Artificial reefs have long been touted as the saviours of a surf dry locale. But the scope sometimes outweighs reality, like in Bournemouth, UK, when a reef made up of sand bags was dropped the sea bed, and it failed miserably – becoming the media darling of things that went wrong with ambitious surfing projects.
But, that was years ago, and tech has advanced, pencils sharpened, heads scratched and drawing boards filled with magical ideas to drench your beachie with pristine waves. And here steps in Airwave, the company responsible for the world's first inflatable reef, invented by Troy Bottegal, and is due a test run out at Bunbury in Western Oz.

© 2023 - A couple of these, right down your local? Yes please.
The reef is an inflatable dome, designed to mimic the shallow leading edge of a reef in the ocean. It's supposed to sit in shallow water, with the aim of creating a peeling top-to-bottom wave, capable of handling a variety of swell and tide conditions.
Of course we had some questions, so we hit up Troy to talk through his ideas and the viability of this under water dome. And, spoiler, he came up with the idea while sat in the bath tub. Enjoy!
Hey Troy. This looks like a crazy project. Talk us through the idea of an inflatable reef, how did this come about?
It came about from the frustration of surfing closeout beachbreaks in Perth. At the time, I was working really hard building up our family businesses and didn’t really have the luxury to get in my car and travel to good surf. So the local beachbreak it was.
I found myself coming home after having got wet, but missing the euphoria only waves with great shape provide. After these sessions in closeouts, I’d soak my cares away in the bath and my mind would wander to the what ifs.
One day in the bath I actually looked up at a dome shaped light fitting and it hit me. The Airwaves shape has evolved from that first bath. The designs first started out as a sail like structures anchored to the ocean floor with air underneath creating the tension and shape. The Airwave has evolved from this early ‘art’ concept to the contemporary air bladder concept today.

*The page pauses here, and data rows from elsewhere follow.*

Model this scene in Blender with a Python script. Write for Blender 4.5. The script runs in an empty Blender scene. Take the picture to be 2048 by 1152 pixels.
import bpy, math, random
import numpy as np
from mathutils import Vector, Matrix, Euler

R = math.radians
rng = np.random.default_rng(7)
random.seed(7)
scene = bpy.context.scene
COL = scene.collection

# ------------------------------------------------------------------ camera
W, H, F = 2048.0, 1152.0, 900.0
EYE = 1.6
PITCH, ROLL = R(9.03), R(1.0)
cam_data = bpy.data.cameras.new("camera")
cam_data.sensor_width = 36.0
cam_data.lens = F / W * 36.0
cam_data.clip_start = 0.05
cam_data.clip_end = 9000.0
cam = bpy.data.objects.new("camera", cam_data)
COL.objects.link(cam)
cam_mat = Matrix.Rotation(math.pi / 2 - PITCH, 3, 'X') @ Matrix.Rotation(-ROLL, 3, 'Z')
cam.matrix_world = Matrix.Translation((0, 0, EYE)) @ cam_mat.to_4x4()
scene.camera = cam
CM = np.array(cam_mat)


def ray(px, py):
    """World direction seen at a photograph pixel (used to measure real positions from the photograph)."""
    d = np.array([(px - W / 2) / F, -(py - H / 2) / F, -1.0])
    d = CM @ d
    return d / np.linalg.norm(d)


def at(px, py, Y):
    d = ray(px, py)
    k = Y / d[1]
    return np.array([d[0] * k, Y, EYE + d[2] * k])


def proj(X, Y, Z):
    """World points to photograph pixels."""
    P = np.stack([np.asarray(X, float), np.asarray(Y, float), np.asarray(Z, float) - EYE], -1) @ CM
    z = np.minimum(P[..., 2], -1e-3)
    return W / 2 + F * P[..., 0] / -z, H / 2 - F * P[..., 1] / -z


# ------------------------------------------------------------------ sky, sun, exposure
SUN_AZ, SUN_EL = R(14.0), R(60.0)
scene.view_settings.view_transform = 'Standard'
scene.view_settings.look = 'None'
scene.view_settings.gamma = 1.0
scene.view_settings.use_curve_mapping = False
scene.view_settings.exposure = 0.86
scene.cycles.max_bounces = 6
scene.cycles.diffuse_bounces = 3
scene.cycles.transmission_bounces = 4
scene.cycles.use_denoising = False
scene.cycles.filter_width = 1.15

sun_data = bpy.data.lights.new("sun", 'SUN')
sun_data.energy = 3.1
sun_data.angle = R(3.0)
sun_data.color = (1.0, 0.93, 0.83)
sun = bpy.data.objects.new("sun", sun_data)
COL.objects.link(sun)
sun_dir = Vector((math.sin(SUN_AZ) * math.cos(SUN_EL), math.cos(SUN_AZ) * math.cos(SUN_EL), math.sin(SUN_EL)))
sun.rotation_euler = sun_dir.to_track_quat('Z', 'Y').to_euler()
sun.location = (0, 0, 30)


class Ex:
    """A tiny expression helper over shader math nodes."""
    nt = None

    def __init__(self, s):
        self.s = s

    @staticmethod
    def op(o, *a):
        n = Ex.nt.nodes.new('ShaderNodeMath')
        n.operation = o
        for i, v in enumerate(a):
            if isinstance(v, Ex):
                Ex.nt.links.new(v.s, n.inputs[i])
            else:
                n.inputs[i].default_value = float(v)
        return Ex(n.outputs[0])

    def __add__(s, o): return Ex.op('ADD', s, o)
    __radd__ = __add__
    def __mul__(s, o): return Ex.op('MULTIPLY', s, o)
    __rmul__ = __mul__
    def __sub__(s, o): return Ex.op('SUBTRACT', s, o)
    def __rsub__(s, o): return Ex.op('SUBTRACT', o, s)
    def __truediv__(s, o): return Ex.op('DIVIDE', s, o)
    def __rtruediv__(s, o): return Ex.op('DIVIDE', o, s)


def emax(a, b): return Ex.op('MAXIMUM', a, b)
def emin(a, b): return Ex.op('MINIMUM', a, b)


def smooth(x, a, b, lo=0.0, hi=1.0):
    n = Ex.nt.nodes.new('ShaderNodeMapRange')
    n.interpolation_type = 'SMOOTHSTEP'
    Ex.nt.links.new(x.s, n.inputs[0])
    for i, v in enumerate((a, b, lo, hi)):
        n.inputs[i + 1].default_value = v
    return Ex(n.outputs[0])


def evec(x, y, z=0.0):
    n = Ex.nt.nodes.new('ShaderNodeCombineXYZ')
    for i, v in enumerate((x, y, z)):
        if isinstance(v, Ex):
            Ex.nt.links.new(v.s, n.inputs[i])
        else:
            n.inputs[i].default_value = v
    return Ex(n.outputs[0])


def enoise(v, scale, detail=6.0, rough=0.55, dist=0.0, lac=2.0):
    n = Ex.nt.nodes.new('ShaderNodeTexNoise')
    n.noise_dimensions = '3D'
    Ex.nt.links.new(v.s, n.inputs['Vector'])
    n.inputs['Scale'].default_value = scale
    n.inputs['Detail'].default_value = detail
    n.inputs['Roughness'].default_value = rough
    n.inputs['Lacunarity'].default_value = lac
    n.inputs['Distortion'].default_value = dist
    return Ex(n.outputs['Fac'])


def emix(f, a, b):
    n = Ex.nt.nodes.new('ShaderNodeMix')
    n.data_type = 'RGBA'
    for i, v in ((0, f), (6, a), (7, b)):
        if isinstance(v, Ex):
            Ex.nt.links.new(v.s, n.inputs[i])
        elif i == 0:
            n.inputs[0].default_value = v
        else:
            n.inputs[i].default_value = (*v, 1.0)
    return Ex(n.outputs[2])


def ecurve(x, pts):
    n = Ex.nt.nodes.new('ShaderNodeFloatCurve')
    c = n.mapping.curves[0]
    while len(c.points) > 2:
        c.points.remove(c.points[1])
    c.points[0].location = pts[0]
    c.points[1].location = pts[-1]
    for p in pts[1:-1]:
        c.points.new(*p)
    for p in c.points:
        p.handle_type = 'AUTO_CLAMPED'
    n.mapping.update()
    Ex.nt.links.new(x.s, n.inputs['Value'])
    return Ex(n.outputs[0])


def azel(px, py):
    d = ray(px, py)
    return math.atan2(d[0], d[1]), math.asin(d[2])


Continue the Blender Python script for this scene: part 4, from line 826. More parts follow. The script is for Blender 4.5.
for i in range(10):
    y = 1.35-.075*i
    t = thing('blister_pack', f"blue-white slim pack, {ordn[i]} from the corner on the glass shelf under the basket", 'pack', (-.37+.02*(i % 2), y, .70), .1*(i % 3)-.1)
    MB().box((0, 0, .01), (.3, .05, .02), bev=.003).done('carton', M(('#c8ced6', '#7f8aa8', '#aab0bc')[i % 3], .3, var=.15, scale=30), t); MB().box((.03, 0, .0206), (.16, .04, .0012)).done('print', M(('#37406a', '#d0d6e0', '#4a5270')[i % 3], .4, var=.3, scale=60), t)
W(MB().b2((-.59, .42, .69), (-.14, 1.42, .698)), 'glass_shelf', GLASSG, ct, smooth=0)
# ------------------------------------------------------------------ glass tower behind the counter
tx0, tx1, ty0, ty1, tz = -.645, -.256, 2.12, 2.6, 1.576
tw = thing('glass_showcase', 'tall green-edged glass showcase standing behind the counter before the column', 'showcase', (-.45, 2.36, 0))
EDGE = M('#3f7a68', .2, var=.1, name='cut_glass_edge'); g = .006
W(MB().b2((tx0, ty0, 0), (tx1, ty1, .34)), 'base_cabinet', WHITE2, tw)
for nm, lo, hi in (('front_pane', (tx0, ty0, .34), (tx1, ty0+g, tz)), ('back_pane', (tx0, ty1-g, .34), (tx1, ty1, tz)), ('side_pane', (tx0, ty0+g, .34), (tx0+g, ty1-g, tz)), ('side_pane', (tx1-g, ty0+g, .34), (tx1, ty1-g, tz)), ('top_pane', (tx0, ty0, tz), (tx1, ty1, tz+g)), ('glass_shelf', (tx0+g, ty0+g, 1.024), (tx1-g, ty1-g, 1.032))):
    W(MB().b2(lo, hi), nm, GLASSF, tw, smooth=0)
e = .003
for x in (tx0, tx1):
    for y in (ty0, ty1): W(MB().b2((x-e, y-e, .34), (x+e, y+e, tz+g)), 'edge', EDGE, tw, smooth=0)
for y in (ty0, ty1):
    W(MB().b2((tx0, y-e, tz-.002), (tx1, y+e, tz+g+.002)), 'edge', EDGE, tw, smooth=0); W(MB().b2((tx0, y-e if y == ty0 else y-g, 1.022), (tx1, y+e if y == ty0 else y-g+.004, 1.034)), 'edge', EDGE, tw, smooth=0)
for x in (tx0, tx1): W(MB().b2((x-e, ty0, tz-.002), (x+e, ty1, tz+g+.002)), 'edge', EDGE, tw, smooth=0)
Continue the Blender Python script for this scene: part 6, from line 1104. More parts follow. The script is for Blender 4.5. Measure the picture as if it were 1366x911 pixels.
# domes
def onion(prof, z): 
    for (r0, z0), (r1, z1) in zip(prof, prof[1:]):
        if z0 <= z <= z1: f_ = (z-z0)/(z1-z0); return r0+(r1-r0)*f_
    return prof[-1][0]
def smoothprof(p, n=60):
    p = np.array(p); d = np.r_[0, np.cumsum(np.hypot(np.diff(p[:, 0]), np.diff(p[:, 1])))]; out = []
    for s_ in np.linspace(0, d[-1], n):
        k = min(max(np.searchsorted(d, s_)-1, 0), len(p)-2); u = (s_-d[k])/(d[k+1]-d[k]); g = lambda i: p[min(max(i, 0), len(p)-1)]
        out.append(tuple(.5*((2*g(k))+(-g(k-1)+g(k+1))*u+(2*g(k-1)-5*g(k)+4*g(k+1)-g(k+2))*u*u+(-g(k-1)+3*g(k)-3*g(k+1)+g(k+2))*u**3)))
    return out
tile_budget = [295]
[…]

© 2023 - A glimpse into the future!
That's interesting. So, how’s it made?
High strength, saline resistant rubber, cut into panels to achieve its shape. An internally engineered system of bladder structures to achieve the exact shape and ballasting required.
And how does it work? Does this mean it won't be fixed in place?
It works on mimicking a perfect sand bank. No fixing, just internal sand ballasting. We may use some screw anchoring if necessary.
Gotcha, when is the first trial being launched?
November 2019 in Bunbury, Western Australia.
Perfect. Artificial reefs have tried and failed before, what makes you think this one will top what has come before?
The Airwave concept doesn’t try to do too much, merely just enough to affect one part of the swell line, in order to change the peel characteristics of the entire wave. The Airwave concept doesn’t try to do too much, merely just enough to affect one part of the swell line, in order to change the peel characteristics of the entire wave
Placing it in shallow enough water ensures the wave will not dissipate into deep water after it starts peeling. Previous ASR’s have failed because they have tried to recreate whole surf reef systems, instead of just installing only the necessary parts of the reef.
It’s such an interesting concept, is there any environmental impact?
Airwave has been designed first and foremost to be insert in the natural environment, utilising very subtle curve and angle to allow for the natural sand flow to remain unchanged.
Take it, once it’s been tried and tested, this could be housed anywhere with a certain swell range?
Yes. Bunbury has a 0.5m – 2m swell differential and a 0.25m – 1.0m tide differential and that’s kind of an easy range for Airwave.
On a greater tide differential, say up to 3 metres, there would be higher tides that the smaller swells wouldn’t show up as breaking waves. As with nature tide and swell play a role in wave characteristics. Airwaves aren’t designed currently for high swells of greater than two metres. In saying that, a two metre swell can produce almost double over head wave faces with a suitable tide.

The ultimate question then, what kind of waves are you hoping to produce, something surfable, or something epic?
We are aiming for as many epic days as possible as would be the case with all perfect sand banks. Airwaves are close enough to the beach to ensure that every swell has the chance to break on them. As opposed to 100 metres offshore where only certain swells and tides allow positive wave results. It will depend on swell and tide of course. But we are recreating the back of a perfect sandbank, thus the intention is to have the possibility of a perfect peeling a-frames across a reasonable tide and swell range.
As a commercial entity, is this a single-buy product then free to use, or will there be concessions for use?
Our vision is that because of the relatively low purchase cost they would be a single buy product for most councils even if stake holders in the community contributed to the purchase. Ten Airwaves installed, will cost around $US3.5 million dollars. That’s potentially ten new a-frames for around half the cost of single conventional artificial surf reef.
Oh wow. Thanks Troy, looking forward to seeing how the test goes in November.